Could you write out the opening lines of the data, word for word, stopping after the line that contains "R = math.radians"?

┄┄┄┄┄┄┄┄┄┄

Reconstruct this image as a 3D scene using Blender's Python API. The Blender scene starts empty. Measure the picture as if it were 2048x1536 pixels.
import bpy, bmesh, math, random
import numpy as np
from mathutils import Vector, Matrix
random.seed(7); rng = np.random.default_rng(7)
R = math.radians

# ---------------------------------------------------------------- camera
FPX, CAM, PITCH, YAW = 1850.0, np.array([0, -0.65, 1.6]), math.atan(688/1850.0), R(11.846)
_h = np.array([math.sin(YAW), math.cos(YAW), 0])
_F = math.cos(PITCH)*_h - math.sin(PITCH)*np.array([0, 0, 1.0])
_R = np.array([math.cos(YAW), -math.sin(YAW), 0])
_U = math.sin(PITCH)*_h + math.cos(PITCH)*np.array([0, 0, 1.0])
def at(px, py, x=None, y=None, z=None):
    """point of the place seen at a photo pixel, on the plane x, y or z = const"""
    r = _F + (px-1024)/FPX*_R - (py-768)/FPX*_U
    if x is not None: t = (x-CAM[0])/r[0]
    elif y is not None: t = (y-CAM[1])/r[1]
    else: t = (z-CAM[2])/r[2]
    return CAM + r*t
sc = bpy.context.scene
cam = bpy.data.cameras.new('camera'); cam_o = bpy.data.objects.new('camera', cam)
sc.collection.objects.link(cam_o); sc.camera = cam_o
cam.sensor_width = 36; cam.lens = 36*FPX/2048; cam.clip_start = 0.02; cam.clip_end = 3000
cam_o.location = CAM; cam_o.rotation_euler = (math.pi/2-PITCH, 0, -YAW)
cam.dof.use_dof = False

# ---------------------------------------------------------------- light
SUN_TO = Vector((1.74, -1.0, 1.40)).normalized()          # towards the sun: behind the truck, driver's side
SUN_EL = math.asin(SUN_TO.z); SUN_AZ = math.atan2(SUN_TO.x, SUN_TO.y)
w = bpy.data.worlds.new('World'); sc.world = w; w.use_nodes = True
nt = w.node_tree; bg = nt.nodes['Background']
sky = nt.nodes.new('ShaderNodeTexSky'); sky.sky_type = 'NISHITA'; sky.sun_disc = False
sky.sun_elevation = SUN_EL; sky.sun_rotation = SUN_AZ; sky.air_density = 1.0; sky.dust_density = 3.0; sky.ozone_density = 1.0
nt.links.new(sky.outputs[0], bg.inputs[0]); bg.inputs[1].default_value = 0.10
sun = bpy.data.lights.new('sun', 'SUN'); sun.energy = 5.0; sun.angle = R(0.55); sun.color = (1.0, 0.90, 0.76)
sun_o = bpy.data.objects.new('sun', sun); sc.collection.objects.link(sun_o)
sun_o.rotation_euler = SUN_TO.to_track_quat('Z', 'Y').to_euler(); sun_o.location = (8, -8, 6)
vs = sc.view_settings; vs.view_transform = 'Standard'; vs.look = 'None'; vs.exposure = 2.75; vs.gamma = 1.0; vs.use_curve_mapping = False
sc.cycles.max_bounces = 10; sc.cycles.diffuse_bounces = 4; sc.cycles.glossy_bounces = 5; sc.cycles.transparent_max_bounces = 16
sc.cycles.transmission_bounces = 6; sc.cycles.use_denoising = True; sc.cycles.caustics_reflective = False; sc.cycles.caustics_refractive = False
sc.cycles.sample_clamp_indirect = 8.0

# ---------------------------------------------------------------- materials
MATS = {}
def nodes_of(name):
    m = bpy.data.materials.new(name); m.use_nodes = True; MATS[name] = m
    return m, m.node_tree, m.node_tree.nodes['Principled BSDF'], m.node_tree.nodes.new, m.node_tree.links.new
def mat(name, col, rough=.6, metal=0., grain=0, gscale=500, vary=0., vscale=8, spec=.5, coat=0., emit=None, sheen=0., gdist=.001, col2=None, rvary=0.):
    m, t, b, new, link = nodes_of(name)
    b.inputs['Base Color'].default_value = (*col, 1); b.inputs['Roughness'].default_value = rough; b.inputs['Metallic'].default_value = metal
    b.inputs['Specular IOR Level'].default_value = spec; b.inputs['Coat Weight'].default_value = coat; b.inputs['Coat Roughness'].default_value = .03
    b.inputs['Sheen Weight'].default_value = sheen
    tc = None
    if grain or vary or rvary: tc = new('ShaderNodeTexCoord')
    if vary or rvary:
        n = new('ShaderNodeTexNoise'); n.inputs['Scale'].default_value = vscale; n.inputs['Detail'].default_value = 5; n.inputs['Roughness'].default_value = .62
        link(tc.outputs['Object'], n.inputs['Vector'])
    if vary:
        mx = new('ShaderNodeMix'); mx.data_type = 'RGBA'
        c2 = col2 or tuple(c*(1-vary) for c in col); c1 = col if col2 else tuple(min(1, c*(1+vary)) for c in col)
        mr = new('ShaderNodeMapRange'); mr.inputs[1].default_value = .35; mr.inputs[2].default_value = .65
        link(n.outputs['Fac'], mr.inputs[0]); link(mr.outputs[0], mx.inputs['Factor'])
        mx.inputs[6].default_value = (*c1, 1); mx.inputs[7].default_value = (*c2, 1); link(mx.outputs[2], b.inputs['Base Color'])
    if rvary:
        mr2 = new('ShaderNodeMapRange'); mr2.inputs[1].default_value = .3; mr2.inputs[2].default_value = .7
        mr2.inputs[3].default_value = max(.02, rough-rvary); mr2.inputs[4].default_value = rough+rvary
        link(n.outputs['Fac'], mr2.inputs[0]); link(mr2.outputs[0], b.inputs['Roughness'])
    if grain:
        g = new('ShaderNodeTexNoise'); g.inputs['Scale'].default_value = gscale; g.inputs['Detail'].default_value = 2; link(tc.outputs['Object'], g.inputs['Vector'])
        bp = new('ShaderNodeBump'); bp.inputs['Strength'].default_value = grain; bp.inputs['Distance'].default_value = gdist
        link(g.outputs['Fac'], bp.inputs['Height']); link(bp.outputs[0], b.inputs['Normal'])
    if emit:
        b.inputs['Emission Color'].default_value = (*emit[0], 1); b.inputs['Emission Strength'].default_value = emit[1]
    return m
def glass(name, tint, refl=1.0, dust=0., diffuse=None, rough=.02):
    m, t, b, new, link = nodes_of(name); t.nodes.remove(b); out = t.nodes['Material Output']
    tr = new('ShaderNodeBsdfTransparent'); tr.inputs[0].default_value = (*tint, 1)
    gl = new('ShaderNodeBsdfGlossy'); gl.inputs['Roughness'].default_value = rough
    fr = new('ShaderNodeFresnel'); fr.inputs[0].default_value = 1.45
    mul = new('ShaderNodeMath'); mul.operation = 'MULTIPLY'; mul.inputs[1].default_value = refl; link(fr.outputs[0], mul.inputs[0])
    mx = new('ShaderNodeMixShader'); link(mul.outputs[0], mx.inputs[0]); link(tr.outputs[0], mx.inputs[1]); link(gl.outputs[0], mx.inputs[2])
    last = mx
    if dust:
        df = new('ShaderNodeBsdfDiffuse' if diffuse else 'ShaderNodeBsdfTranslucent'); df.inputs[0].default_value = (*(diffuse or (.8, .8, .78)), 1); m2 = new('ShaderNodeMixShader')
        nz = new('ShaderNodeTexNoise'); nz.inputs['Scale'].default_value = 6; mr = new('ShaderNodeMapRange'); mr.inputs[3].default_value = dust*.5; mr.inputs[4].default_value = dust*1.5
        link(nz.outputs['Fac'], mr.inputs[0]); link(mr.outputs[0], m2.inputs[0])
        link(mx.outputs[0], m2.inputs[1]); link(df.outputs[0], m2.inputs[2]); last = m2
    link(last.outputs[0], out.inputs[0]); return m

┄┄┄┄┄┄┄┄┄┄

FINISHED EXERCISE
Reconstruct this image as a 3D scene using Blender's Python API. The Blender scene starts empty. Measure the picture as if it were 2048x1536 pixels.
import bpy, bmesh, math, random
import numpy as np
from mathutils import Vector, Matrix
random.seed(7); rng = np.random.default_rng(7)
R = math.radians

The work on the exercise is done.